Evidencing a genuine belief – document, document, document

  • If you are concerned that you do not have evidence that one of your employees has the right to work legally in the UK, even if Section 3C applies. it is important you give the employee opportunities to produce that evidence before terminating their employment. It is not uncommon for immigration decisions and appeals to take months or even years in complex cases.
  • In some instances only the employee will be able to check their immigration position. Consider suggesting they make a subject access request if no Home Office correspondence is forthcoming.

Consider the grounds of termination

If you find evidence that someone may not have the right to work legally where Section 3C applies, we recommend you terminate their employment for some other substantial reason (SOSR) and not on the grounds of illegality (which may appear the more obvious grounds).
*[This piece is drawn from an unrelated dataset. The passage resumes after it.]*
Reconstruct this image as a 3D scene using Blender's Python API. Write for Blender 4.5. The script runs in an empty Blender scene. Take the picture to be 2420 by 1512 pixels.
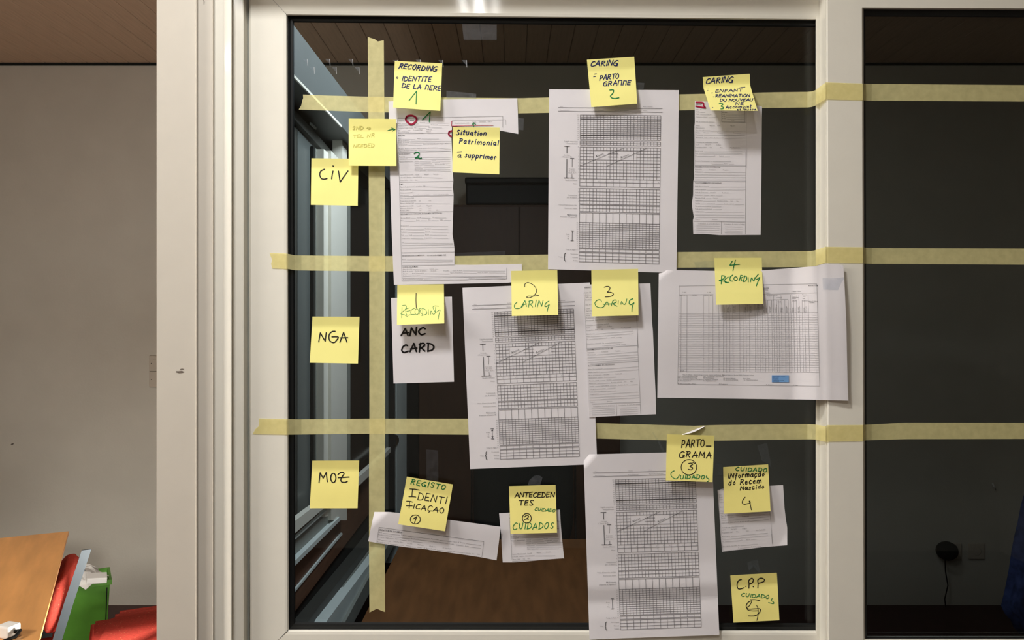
import bpy, bmesh, math, random
from mathutils import Vector, geometry
# ------------------------------------------------------------------ camera, world, lights, exposure
F, D, H = 1898.0, 1.30, 1.42          # focal length in px of the 2420x1512 frame, camera-to-glass distance, eye height
S = bpy.context.scene
COL = S.collection
cam_d = bpy.data.cameras.new('camera'); cam = bpy.data.objects.new('camera', cam_d); COL.objects.link(cam)
cam_d.sensor_width = 36.0; cam_d.lens = F/2420*36.0; cam_d.clip_start = .02
cam.location = (0, -D, H); cam.rotation_euler = (math.pi/2, 0, 0)
S.camera = cam
S.view_settings.view_transform = 'Standard'; S.view_settings.look = 'None'
S.view_settings.gamma = 1; S.view_settings.use_curve_mapping = False
S.view_settings.exposure = 0.0
w = bpy.data.worlds.new('night'); S.world = w; w.use_nodes = True
w.node_tree.nodes['Background'].inputs[0].default_value = (.5, .6, .8, 1)
w.node_tree.nodes['Background'].inputs[1].default_value = .01

def area(name, loc, sx, sy, power, col, rot=(0, 0, 0)):
    l = bpy.data.lights.new(name, 'AREA'); l.shape = 'RECTANGLE'; l.size = sx; l.size_y = sy
    l.energy = power; l.color = col
    o = bpy.data.objects.new(name, l); o.location = loc; o.rotation_euler = rot; COL.objects.link(o); return o
area('ceiling_light_near', (-.40, -.85, 2.645), .24, .24, 22, (1, .985, .955))
for _x, _p in ((-.190, 2.2), (-.128, 4.6), (-.066, 1.4)):      # three-tube louvre lamp
    area('ceiling_light_tube', (_x, -1.85, 2.645), .024, .25, _p, (1, .985, .955))
area('ceiling_light_left', (-2.80, -1.25, 2.645), .16, 1.1, 84, (1, .98, .94))
area('fill_back_left', (-2.35, 1.0, 2.60), .9, .9, .9, (1, .92, .82))  # added fill for the upper far wall, no lamp known here
_d = Vector((-1.05, 2.2, .05)); _e = _d.to_track_quat('-Z', 'Y').to_euler()
area('low_fill_back_left', (-.78, .42, .66),  .22, .14, 12.0, (1, .975, .92), tuple(_e))  # added light hidden behind the casing, brightens the lower far wall
area('fill_back_room', (.45, .75, 2.62), .3, .3, 4.0, (.94, .97, 1.0))  # added weak fill for the room behind the glass
area('fill_side_window', (.10, .50, 2.20), .25, .25, 14, (.93, .97, 1.0), (0, math.radians(50), 0))  # added light aimed at the side window frames, no real fixture

# ------------------------------------------------------------------ helpers
rnd = random.Random(7)
def lin(c): return tuple(((v/255)/12.92 if v/255 <= .04045 else ((v/255+.055)/1.055)**2.4) for v in c)
def mat(name, rgb, rough=.6, spec=.5, var=.04, scale=40, bump=0, bscale=200, metal=0, stretch=None):
    m = bpy.data.materials.new(name); m.use_nodes = True; nt = m.node_tree; b = nt.nodes['Principled BSDF']
    c = lin(rgb); b.inputs['Roughness'].default_value = rough; b.inputs['Metallic'].default_value = metal
    b.inputs['Specular IOR Level'].default_value = spec
    tc = nt.nodes.new('ShaderNodeTexCoord'); mp = nt.nodes.new('ShaderNodeMapping')
    nt.links.new(tc.outputs['Object'], mp.inputs[0])
    if stretch: mp.inputs['Scale'].default_value = stretch
    n = nt.nodes.new('ShaderNodeTexNoise'); n.inputs['Scale'].default_value = scale; n.inputs['Detail'].default_value = 5
    nt.links.new(mp.outputs[0], n.inputs[0])
    r = nt.nodes.new('ShaderNodeValToRGB'); r.color_ramp.elements[0].position = .3; r.color_ramp.elements[1].position = .7
    r.color_ramp.elements[0].color = tuple(v*(1-var) for v in c)+(1,)
    r.color_ramp.elements[1].color = tuple(min(1, v*(1+var)) for v in c)+(1,)
    nt.links.new(n.outputs[0], r.inputs[0]); nt.links.new(r.outputs[0], b.inputs['Base Color'])
    if bump:
        n2 = nt.nodes.new('ShaderNodeTexNoise'); n2.inputs['Scale'].default_value = bscale; n2.inputs['Detail'].default_value = 3
        nt.links.new(mp.outputs[0], n2.inputs[0]); bp = nt.nodes.new('ShaderNodeBump')
        bp.inputs['Strength'].default_value = bump; bp.inputs['Distance'].default_value = .002
        nt.links.new(n2.outputs[0], bp.inputs['Height']); nt.links.new(bp.outputs[0], b.inputs['Normal'])
    return m
def sheer(name, tint, rgb, fac, rough=.5, gloss=0.0, patch=None):
    """thin translucent film: transparent (tinted) mixed with diffuse, plus a little gloss"""
    m = bpy.data.materials.new(name); m.use_nodes = True; nt = m.node_tree; nt.nodes.clear()
    out = nt.nodes.new('ShaderNodeOutputMaterial'); t = nt.nodes.new('ShaderNodeBsdfTransparent')
    t.inputs[0].default_value = tuple(tint)+(1,)
    d = nt.nodes.new('ShaderNodeBsdfDiffuse'); d.inputs[0].default_value = lin(rgb)+(1,)
    mx = nt.nodes.new('ShaderNodeMixShader'); mx.inputs[0].default_value = fac
    nt.links.new(t.outputs[0], mx.inputs[1]); nt.links.new(d.outputs[0], mx.inputs[2])
    if patch:
        tc = nt.nodes.new('ShaderNodeTexCoord'); n = nt.nodes.new('ShaderNodeTexNoise'); n.inputs['Scale'].default_value = patch[0]
        n.inputs['Detail'].default_value = 6
        nt.links.new(tc.outputs['Object'], n.inputs[0]); r = nt.nodes.new('ShaderNodeMapRange')
        r.inputs[1].default_value = .3; r.inputs[2].default_value = .7; r.inputs[3].default_value = fac-patch[1]; r.inputs[4].default_value = fac+patch[1]
        nt.links.new(n.outputs[0], r.inputs[0]); nt.links.new(r.outputs[0], mx.inputs[0])
    last = mx
    if gloss:
        g = nt.nodes.new('ShaderNodeBsdfGlossy'); g.inputs['Roughness'].default_value = rough
        m2 = nt.nodes.new('ShaderNodeMixShader'); m2.inputs[0].default_value = gloss
        nt.links.new(mx.outputs[0], m2.inputs[1]); nt.links.new(g.outputs[0], m2.inputs[2]); last = m2
    nt.links.new(last.outputs[0], out.inputs[0]); return m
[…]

Establishing a deference of SOSR requires you to demonstrate a genuine and reasonable belief for your decision to dismiss and not actual knowledge of illegality meaning it is easier to defend an unfair missal claim.

The future?

The Immigration Bill, when introduced in the next few months, will increase the maximum prison sentence for offences of illegal employment from 2 to 5 years. Furthermore the offence will be committed if someone should have reasonably cause to believe that someone was working illegally (rather than the current threshold of actual knowledge). This means that companies without compliant right to work evidence will be more exposed to potential civil penalties and the reputational damage that can arise in illegal working cases.